### Information shown

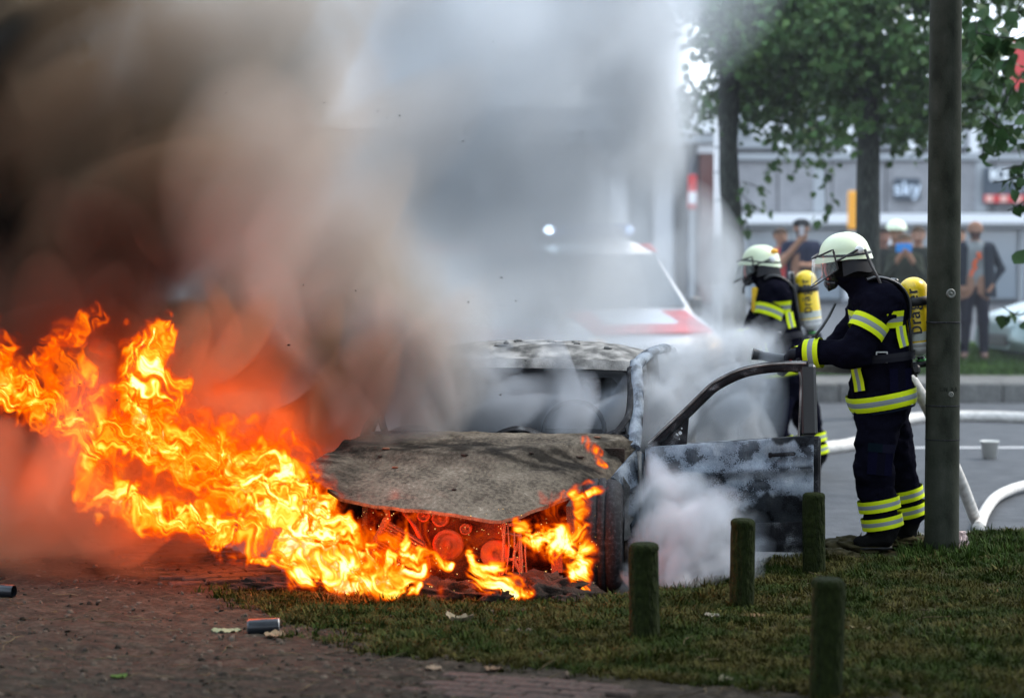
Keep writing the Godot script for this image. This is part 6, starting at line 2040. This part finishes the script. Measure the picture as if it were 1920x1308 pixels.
func flame_sheet(called, root, blobs: Array, depth: Callable, seed_: int, step: float, wrinkle: float, sharp: float, gain: float, warp := 1.0, base := 0.0, flow := Vector2(0.9, 0.43)):
	# blobs: [x0, y0, x1, y1, r0, r1, heat] in the picture's pixels at that depth
	var n1 := noise(seed_, 1.0 / 150.0, 3)
	var n2 := noise(seed_ + 1, 1.0 / 46.0, 2)
	var n3 := noise(seed_ + 2, 1.0 / 36.0, 6, FastNoiseLite.TYPE_SIMPLEX_SMOOTH, FastNoiseLite.FRACTAL_FBM)
	var n4 := noise(seed_ + 3, 1.0 / 120.0, 2)
	var n5 := noise(seed_ + 4, 1.0 / 13.0, 4)
	var x0 := 1e9; var x1 := -1e9; var y0 := 1e9; var y1 := -1e9
	for b in blobs:
		var r: float = maxf(b[4], b[5]) * 1.25 + 20.0
		x0 = minf(x0, minf(b[0], b[2]) - r); x1 = maxf(x1, maxf(b[0], b[2]) + r)
		y0 = minf(y0, minf(b[1], b[3]) - r); y1 = maxf(y1, maxf(b[1], b[3]) + r)
	var nx := int((x1 - x0) / step) + 1
	var ny := int((y1 - y0) / step) + 1
	var hs := PackedFloat32Array()
	hs.resize(nx * ny)
	for j in ny:
		for i in nx:
			var x := x0 + i * step
			var y := y0 + j * step
			var wx := n1.get_noise_2d(x, y * 0.75)
			var wy := n1.get_noise_2d(x + 700.0, y * 0.75 + 300.0)
			var vx := n2.get_noise_2d(x, y * 0.8)
			var vy := n2.get_noise_2d(x + 500.0, y * 0.8)
			var qx := x + warp * (44.0 * wx + 17.0 * vx)
			var qy := y + warp * (40.0 * wy + 18.0 * vy)
			var f := 0.0
			for b in blobs:
				var bx: float = b[2] - b[0]
				var by: float = b[3] - b[1]
				var t := clampf(((qx - b[0]) * bx + (qy - b[1]) * by) / maxf(bx * bx + by * by, 1e-6), 0.0, 1.0)
				var dx: float = qx - b[0] - bx * t
				var dy: float = qy - b[1] - by * t
				var e := 1.0 - sqrt(dx * dx + dy * dy) / lerpf(b[4], b[5], t)
				if e > 0.0: f = maxf(f, b[6] * smoothstep(0.0, 0.75, e))
			if f <= 0.0: continue
			# streaks follow the draught
			var al := qx * flow.x + qy * flow.y
			var ac := qx * -flow.y + qy * flow.x
			var wa := 40.0 * n4.get_noise_2d(al * 0.7, ac)
			var wc := 34.0 * n4.get_noise_2d(al * 0.7 + 90.0, ac)
			al = (al + wa) * 0.58
			ac += wc
			var cloud := n3.get_noise_2d(al, ac)
			var fine := n5.get_noise_2d(al * 1.1, ac)
			var edge_ := n5.get_noise_2d(al * 0.9 + 400.0, ac * 0.9)
			var thread := pow(1.0 - minf(1.0, absf(edge_) * 3.0), sharp) * clampf(0.35 + 1.5 * cloud, 0.0, 1.0)
			hs[j * nx + i] = maxf(0.0, f * gain * (base + 0.52 + 0.8 * cloud + 0.4 * fine + 0.16 * thread))
	var ids := PackedInt32Array()
	ids.resize(nx * ny)
	ids.fill(-1)
	var vs := PackedVector3Array()
	var cs := PackedColorArray()
	var idx := PackedInt32Array()
	for j in ny - 1:
		for i in nx - 1:
			var k := j * nx + i
			if hs[k] + hs[k + 1] + hs[k + nx] + hs[k + nx + 1] < 0.2: continue
			for c in [k, k + 1, k + nx, k + nx + 1]:
				if ids[c] >= 0: continue
				var x: float = x0 + (c % nx) * step
				var y: float = y0 + (c / nx) * step
				ids[c] = vs.size()
				vs.append(P(x, y, depth.call(x, y) + wrinkle * (n1.get_noise_2d(x + 50.0, y) + 0.35 * n2.get_noise_2d(x, y)) + 0.05 * hs[c]))
				var q := heat_color(hs[c]) * 0.5
				q.a = smoothstep(0.03, 0.85, hs[c]) * 0.95
				cs.append(q)
			idx.append_array([ids[k], ids[k + 1], ids[k + nx + 1], ids[k], ids[k + nx + 1], ids[k + nx]])
	var m = part(called, with_normals(vs, cs, idx), M.flame, root)
	return m

func fire_light(root, at: Vector3, energy: float, size := 0.22, color := Color(1.0, 0.36, 0.09)):
	var l := OmniLight3D.new()
	l.name = "flame_light"
	l.light_color = color
	l.light_energy = energy
	l.light_size = size
	l.omni_range = 40.0
	l.omni_attenuation = 2.0
	l.shadow_enabled = true
	l.position = at
	root.add_child(l, true)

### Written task
Write out the whole listing exactly, and drop the pictures.

### Response to this task
Keep writing the Godot script for this image. This is part 6, starting at line 2040. This part finishes the script. Measure the picture as if it were 1920x1308 pixels.
func flame_sheet(called, root, blobs: Array, depth: Callable, seed_: int, step: float, wrinkle: float, sharp: float, gain: float, warp := 1.0, base := 0.0, flow := Vector2(0.9, 0.43)):
	# blobs: [x0, y0, x1, y1, r0, r1, heat] in the picture's pixels at that depth
	var n1 := noise(seed_, 1.0 / 150.0, 3)
	var n2 := noise(seed_ + 1, 1.0 / 46.0, 2)
	var n3 := noise(seed_ + 2, 1.0 / 36.0, 6, FastNoiseLite.TYPE_SIMPLEX_SMOOTH, FastNoiseLite.FRACTAL_FBM)
	var n4 := noise(seed_ + 3, 1.0 / 120.0, 2)
	var n5 := noise(seed_ + 4, 1.0 / 13.0, 4)
	var x0 := 1e9; var x1 := -1e9; var y0 := 1e9; var y1 := -1e9
	for b in blobs:
		var r: float = maxf(b[4], b[5]) * 1.25 + 20.0
		x0 = minf(x0, minf(b[0], b[2]) - r); x1 = maxf(x1, maxf(b[0], b[2]) + r)
		y0 = minf(y0, minf(b[1], b[3]) - r); y1 = maxf(y1, maxf(b[1], b[3]) + r)
	var nx := int((x1 - x0) / step) + 1
	var ny := int((y1 - y0) / step) + 1
	var hs := PackedFloat32Array()
	hs.resize(nx * ny)
	for j in ny:
		for i in nx:
			var x := x0 + i * step
			var y := y0 + j * step
			var wx := n1.get_noise_2d(x, y * 0.75)
			var wy := n1.get_noise_2d(x + 700.0, y * 0.75 + 300.0)
			var vx := n2.get_noise_2d(x, y * 0.8)
			var vy := n2.get_noise_2d(x + 500.0, y * 0.8)
			var qx := x + warp * (44.0 * wx + 17.0 * vx)
			var qy := y + warp * (40.0 * wy + 18.0 * vy)
			var f := 0.0
			for b in blobs:
				var bx: float = b[2] - b[0]
				var by: float = b[3] - b[1]
				var t := clampf(((qx - b[0]) * bx + (qy - b[1]) * by) / maxf(bx * bx + by * by, 1e-6), 0.0, 1.0)
				var dx: float = qx - b[0] - bx * t
				var dy: float = qy - b[1] - by * t
				var e := 1.0 - sqrt(dx * dx + dy * dy) / lerpf(b[4], b[5], t)
				if e > 0.0: f = maxf(f, b[6] * smoothstep(0.0, 0.75, e))
			if f <= 0.0: continue
			# streaks follow the draught
			var al := qx * flow.x + qy * flow.y
			var ac := qx * -flow.y + qy * flow.x
			var wa := 40.0 * n4.get_noise_2d(al * 0.7, ac)
			var wc := 34.0 * n4.get_noise_2d(al * 0.7 + 90.0, ac)
			al = (al + wa) * 0.58
			ac += wc
			var cloud := n3.get_noise_2d(al, ac)
			var fine := n5.get_noise_2d(al * 1.1, ac)
			var edge_ := n5.get_noise_2d(al * 0.9 + 400.0, ac * 0.9)
			var thread := pow(1.0 - minf(1.0, absf(edge_) * 3.0), sharp) * clampf(0.35 + 1.5 * cloud, 0.0, 1.0)
			hs[j * nx + i] = maxf(0.0, f * gain * (base + 0.52 + 0.8 * cloud + 0.4 * fine + 0.16 * thread))
	var ids := PackedInt32Array()
	ids.resize(nx * ny)
	ids.fill(-1)
	var vs := PackedVector3Array()
	var cs := PackedColorArray()
	var idx := PackedInt32Array()
	for j in ny - 1:
		for i in nx - 1:
			var k := j * nx + i
			if hs[k] + hs[k + 1] + hs[k + nx] + hs[k + nx + 1] < 0.2: continue
			for c in [k, k + 1, k + nx, k + nx + 1]:
				if ids[c] >= 0: continue
				var x: float = x0 + (c % nx) * step
				var y: float = y0 + (c / nx) * step
				ids[c] = vs.size()
				vs.append(P(x, y, depth.call(x, y) + wrinkle * (n1.get_noise_2d(x + 50.0, y) + 0.35 * n2.get_noise_2d(x, y)) + 0.05 * hs[c]))
				var q := heat_color(hs[c]) * 0.5
				q.a = smoothstep(0.03, 0.85, hs[c]) * 0.95
				cs.append(q)
			idx.append_array([ids[k], ids[k + 1], ids[k + nx + 1], ids[k], ids[k + nx + 1], ids[k + nx]])
	var m = part(called, with_normals(vs, cs, idx), M.flame, root)
	return m

func fire_light(root, at: Vector3, energy: float, size := 0.22, color := Color(1.0, 0.36, 0.09)):
	var l := OmniLight3D.new()
	l.name = "flame_light"
	l.light_color = color
	l.light_energy = energy
	l.light_size = size
	l.omni_range = 40.0
	l.omni_attenuation = 2.0
	l.shadow_enabled = true
	l.position = at
	root.add_child(l, true)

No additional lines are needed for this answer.